#### MATERIAL
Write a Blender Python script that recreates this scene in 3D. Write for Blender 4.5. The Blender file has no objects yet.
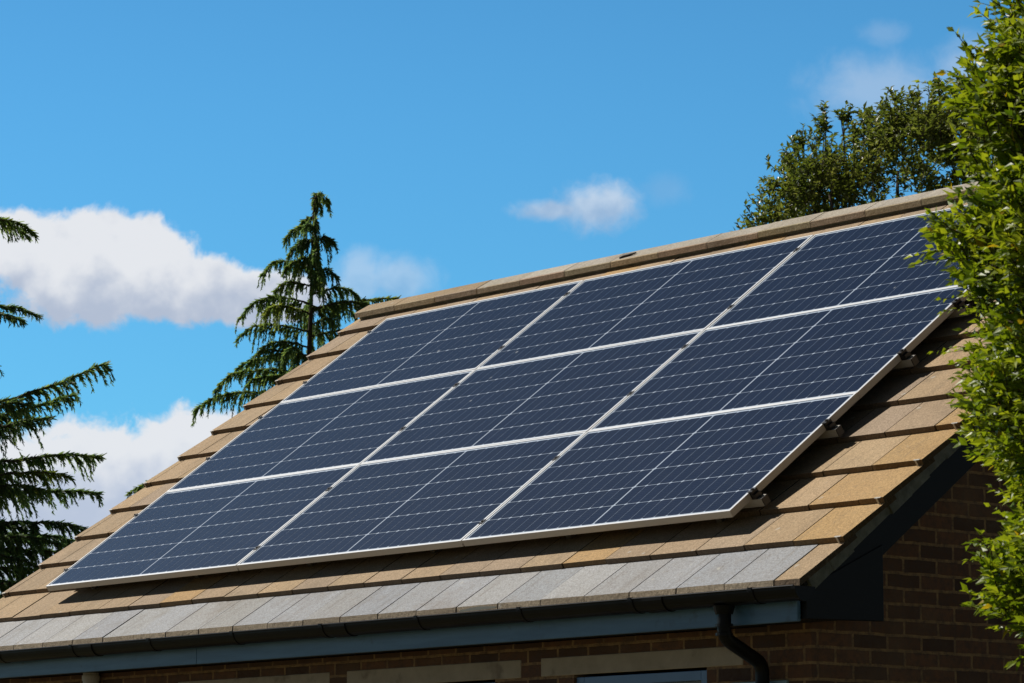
import bpy, math, random
from mathutils import Vector, Matrix

R = math.radians
scene = bpy.context.scene
COL = scene.collection

# ------------------------------------------------------------------ camera
Z0 = 3.08                                   # height of the array's lower left corner above the ground
CAM = Vector((16.6014, -10.2940, 1.6))
AZ, EL = -0.87483754, 0.15068999
cam_d = bpy.data.cameras.new("camera")
cam_d.sensor_width = 36.0
cam_d.lens = 3287.64 / 1024 * 36.0
cam_d.clip_start = 0.1
cam_d.clip_end = 5000
cam_d.dof.use_dof = True
cam_d.dof.focus_distance = 18.0
cam_d.dof.aperture_fstop = 14.0
cam = bpy.data.objects.new("camera", cam_d)
COL.objects.link(cam)
cam.location = CAM
cam.rotation_euler = (math.pi / 2 + EL, 0, -AZ)
scene.camera = cam

# ------------------------------------------------------------------ sky, sun, exposure
SUN = Vector((-0.85, -0.334, 0.995)).normalized()
SUN_EL = math.asin(SUN.z)
SUN_ROT = math.atan2(SUN.x, SUN.y)
SKY_STRENGTH = 0.075
SKY_TINT = (0.50, 1.27, 1.62)
SKY_FAR = (0.42, 0.42, 0.43)
CLOUD_GAIN = 12.3
scene.view_settings.view_transform = 'Standard'
scene.view_settings.look = 'None'
scene.view_settings.gamma = 1
scene.view_settings.exposure = 0.0
scene.view_settings.use_curve_mapping = False

sd = bpy.data.lights.new("sun", 'SUN')
sd.energy = 4.7
sd.angle = R(0.53)
sd.color = (1.0, 0.95, 0.87)
so = bpy.data.objects.new("sun", sd)
COL.objects.link(so)
so.rotation_euler = SUN.to_track_quat('Z', 'Y').to_euler()
so.location = (0, 0, 30)


class NG:
    """small helper that writes node graphs"""
    def __init__(self, tree):
        self.t = tree
        self.n = tree.nodes
        self.l = tree.links

    def node(self, typ, **kw):
        nd = self.n.new(typ)
        for k, v in kw.items():
            setattr(nd, k, v)
        return nd

    def put(self, sock, v):
        if isinstance(v, bpy.types.NodeSocket):
            self.l.new(v, sock)
        elif v is not None:
            sock.default_value = v

    def m(self, op, a, b=None, c=None, clamp=False):
        nd = self.node('ShaderNodeMath', operation=op, use_clamp=clamp)
        self.put(nd.inputs[0], a)
        if b is not None:
            self.put(nd.inputs[1], b)
        if c is not None:
            self.put(nd.inputs[2], c)
        return nd.outputs[0]

    def vm(self, op, a, b=None):
        nd = self.node('ShaderNodeVectorMath', operation=op)
        self.put(nd.inputs[0], a)
        if b is not None:
            self.put(nd.inputs[1], b)
        return nd.outputs['Value'] if op == 'LENGTH' else nd.outputs[0]

    def mix(self, f, a, b, blend='MIX'):
        nd = self.node('ShaderNodeMix', data_type='RGBA', blend_type=blend)
        self.put(nd.inputs[0], f)
        for s, v in ((nd.inputs[6], a), (nd.inputs[7], b)):
            if isinstance(v, tuple) and len(v) == 3:
                v = (*v, 1)
            self.put(s, v)
        return nd.outputs[2]

    def noise(self, vec, scale, detail=4, rough=0.5, col=False, dist=0.0):
        nd = self.node('ShaderNodeTexNoise')
        if vec is not None:
            self.l.new(vec, nd.inputs['Vector'])
        nd.inputs['Scale'].default_value = scale
        nd.inputs['Detail'].default_value = detail
        nd.inputs['Roughness'].default_value = rough
        nd.inputs['Distortion'].default_value = dist
        return nd.outputs['Color'] if col else nd.outputs['Fac']

    def step(self, v, a, b, to0=0.0, to1=1.0):
        nd = self.node('ShaderNodeMapRange', interpolation_type='SMOOTHSTEP')
        self.put(nd.inputs[0], v)
        for i, x in zip((1, 2, 3, 4), (a, b, to0, to1)):
            nd.inputs[i].default_value = x
        return nd.outputs[0]


world = bpy.data.worlds.new("World")
scene.world = world
world.use_nodes = True
g = NG(world.node_tree)
for nd in list(g.n):
    g.n.remove(nd)
out = g.node('ShaderNodeOutputWorld')
bg = g.node('ShaderNodeBackground')
bg.inputs['Strength'].default_value = SKY_STRENGTH
g.l.new(bg.outputs[0], out.inputs[0])
sky = g.node('ShaderNodeTexSky', sky_type='NISHITA')
sky.sun_disc = False
sky.sun_elevation = SUN_EL
sky.sun_rotation = SUN_ROT
sky.air_density = 1.0
sky.dust_density = 0.3
sky.ozone_density = 2.5
tc = g.node('ShaderNodeTexCoord')
dirv = tc.outputs['Generated']
sep = g.node('ShaderNodeSeparateXYZ')
g.l.new(dirv, sep.inputs[0])
# compass bearing and height above the horizon, in degrees
az = g.m('MULTIPLY', g.m('ARCTAN2', sep.outputs[0], sep.outputs[1]), 57.29578)
el = g.m('MULTIPLY', g.m('ARCSINE', sep.outputs[2]), 57.29578)
comb = g.node('ShaderNodeCombineXYZ')
g.l.new(az, comb.inputs[0])
g.l.new(el, comb.inputs[1])
ae = comb.outputs[0]
# sky kept bright blue to the north west, dimmed and greyed elsewhere to darken shade
dot = g.node('ShaderNodeVectorMath', operation='DOT_PRODUCT')
g.l.new(dirv, dot.inputs[0])
dot.inputs[1].default_value = (-0.780, 0.610, 0.14)
nw = g.step(dot.outputs['Value'], 0.20, 0.93)
skycol = g.mix(1.0, sky.outputs[0], g.mix(nw, SKY_FAR, SKY_TINT), 'MULTIPLY')
# dimmed towards the zenith as well, so shadows get less skylight
deep = g.step(el, 11.0, 36.0, 1.0, 0.19)
skycol = g.vm('SCALE', skycol)
skycol.node.inputs['Scale'].default_value = 1.0
g.l.new(deep, skycol.node.inputs['Scale'])


def cloud(base, blobs, amp, w, opac, nscale, grey, white, seed, base_el):
    f = None
    for ca, ce, ra, re in blobs:
        d = g.vm('SUBTRACT', ae, (ca, ce, 0))
        d = g.vm('MULTIPLY', d, (1 / ra, 1 / re, 0))
        q = g.m('SUBTRACT', 1.0, g.vm('LENGTH', d))
        f = q if f is None else g.m('SMOOTH_MAX', f, q, 0.12)
    off = g.vm('ADD', ae, (seed, seed * 1.7, seed))
    n = g.noise(off, nscale, 10, 0.62, dist=0.35)
    field = g.m('ADD', f, g.m('MULTIPLY', g.m('SUBTRACT', n, 0.5), amp))
    a = g.m('MULTIPLY', g.step(field, -w, w), opac)
    n2 = g.noise(g.vm('ADD', off, (0.12, -0.14, 3.0)), nscale * 0.8, 7, 0.5)
    hgt = g.step(el, base_el, base_el + 1.3)
    lum = g.m('ADD', g.m('MULTIPLY', n2, 1.1), g.m('MULTIPLY', hgt, 0.55))
    ccol = g.mix(g.step(lum, 0.45, 1.05), grey, white)
    return g.mix(a, base, ccol)


K = CLOUD_GAIN
W_ = (0.86 * K, 0.88 * K, 0.92 * K)
G_ = (0.49 * K, 0.56 * K, 0.70 * K)
c = skycol
# faint wisps, then the puff, the low bank and the large cloud
c = cloud(c, [(-43.6, 12.9, 1.0, .5), (-41.9, 13.3, .6, .4)], 1.5, .75, .30, 1.6, G_, W_, 7.3, 12)
c = cloud(c, [(-43.5, 13.9, .35, .18), (-47.4, 11.25, .35, .22)], 1.2, .7, .13, 3, G_, W_, 2.9, 12)
c = cloud(c, [(-52.15, 9.72, .6, .36), (-52.8, 9.7, .4, .45)], 1.2, .55, .36, 2.2, G_, W_, 5.1, 9)
c = cloud(c, [(-48.65, 10.95, .62, .34), (-49.35, 10.92, .6, .16), (-48.4, 11.0, .4, .35)], 1.4, .62, .60, 2.6, G_, W_, 11.7, 10.5)
c = cloud(c, [(-57.3, 6.0, 1.7, 1.2), (-55.9, 6.4, 1.3, .95), (-58.9, 6.0, 1.2, .9), (-56.9, 4.9, 3.0, 1.3), (-55.3, 6.7, .8, .65)],
          1.0, .15, .97, 1.7, (0.54 * K, 0.61 * K, 0.76 * K), W_, 3.3, 5.8)
c = cloud(c, [(-57.6, 9.85, 1.6, 1.0), (-58.9, 10.2, 1.1, .60), (-55.9, 9.50, 1.5, .60), (-56.9, 9.95, 1.2, .85), (-54.7, 9.38, 1.35, .50)],
          0.80, .14, .98, 1.9, G_, W_, 21.4, 9.0)
c = g.mix(g.step(el, 2.3, -1.0, 0.0, .8), c, (.62 * K, .70 * K, .80 * K))       # pale at the very horizon
g.l.new(c, bg.inputs['Color'])


# ------------------------------------------------------------------ materials
def mat(name, color=None, rough=0.6, metal=0.0, coat=0.0, coat_rough=0.05, spec=0.5):
    m = bpy.data.materials.new(name)
    m.use_nodes = True
    b = m.node_tree.nodes['Principled BSDF']
    if color:
        b.inputs['Base Color'].default_value = (*color, 1)
    b.inputs['Roughness'].default_value = rough
    b.inputs['Metallic'].default_value = metal
    b.inputs['Coat Weight'].default_value = coat
    b.inputs['Coat Roughness'].default_value = coat_rough
    b.inputs['Specular IOR Level'].default_value = spec
    return m, NG(m.node_tree), b


def bump(g, b, h, strength, dist):
    n = g.node('ShaderNodeBump')
    n.inputs['Strength'].default_value = strength
    n.inputs['Distance'].default_value = dist
    g.l.new(h, n.inputs['Height'])
    g.l.new(n.outputs[0], b.inputs['Normal'])


def objco(g):
    return g.node('ShaderNodeTexCoord').outputs['Object']


# concrete tile: the tint of each tile is an attribute, speckle and stains on top
M_TILE, g, b = mat("concrete_tile", rough=0.9, spec=0.25)
att = g.node('ShaderNodeAttribute', attribute_name='tint')
co = objco(g)
sp = g.noise(co, 120, 4, 0.75)
st = g.noise(co, 3.1, 5, 0.62)
md = g.noise(co, 24, 4, 0.6)
c = g.mix(g.step(sp, .33, .70), g.mix(1.0, att.outputs['Color'], (.70, .68, .66), 'MULTIPLY'),
          g.mix(1.0, att.outputs['Color'], (1.25, 1.245, 1.24), 'MULTIPLY'))
c = g.mix(g.m('MULTIPLY', g.step(st, .50, .74), .38), c, (.20, .155, .105))
c = g.mix(g.m('MULTIPLY', g.step(md, .55, .78), .28), c, (.38, .32, .24))
m2_ = g.noise(co, 62, 4, .65)
c = g.mix(g.m('MULTIPLY', g.step(m2_, .52, .72), .40), c, (.19, .145, .095))
strk = g.noise(g.vm('MULTIPLY', co, (16, 1.3, 1.3)), 1.6, 5, .6)
c = g.mix(g.m('MULTIPLY', g.step(strk, .50, .74), .32), c, (.17, .135, .095))
big = g.noise(g.vm('ADD', co, (5, 3, 1)), 1.1, 4, .6)
c = g.mix(g.m('MULTIPLY', g.step(big, .45, .70), .30), c, g.mix(1.0, c, (.72, .66, .58), 'MULTIPLY'))
lich = g.node('ShaderNodeTexVoronoi', feature='F1')
lich.inputs['Scale'].default_value = 5.5
g.l.new(g.vm('ADD', co, g.vm('MULTIPLY', g.noise(co, 40, 3, col=True), (.03, .03, .03))), lich.inputs['Vector'])
c = g.mix(g.m('MULTIPLY', g.step(lich.outputs['Distance'], .085, .05), .5), c, (.55, .53, .47))
g.l.new(c, b.inputs['Base Color'])
bump(g, b, g.m('ADD', sp, g.m('ADD', g.m('MULTIPLY', md, 1.4), m2_)), 0.7, 0.005)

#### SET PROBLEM
Using the listing above, show each line holding the string "objects".

#### TASK SOLUTION
Write a Blender Python script that recreates this scene in 3D. Write for Blender 4.5. The Blender file has no objects yet.
cam = bpy.data.objects.new("camera", cam_d)
COL.objects.link(cam)
so = bpy.data.objects.new("sun", sd)
COL.objects.link(so)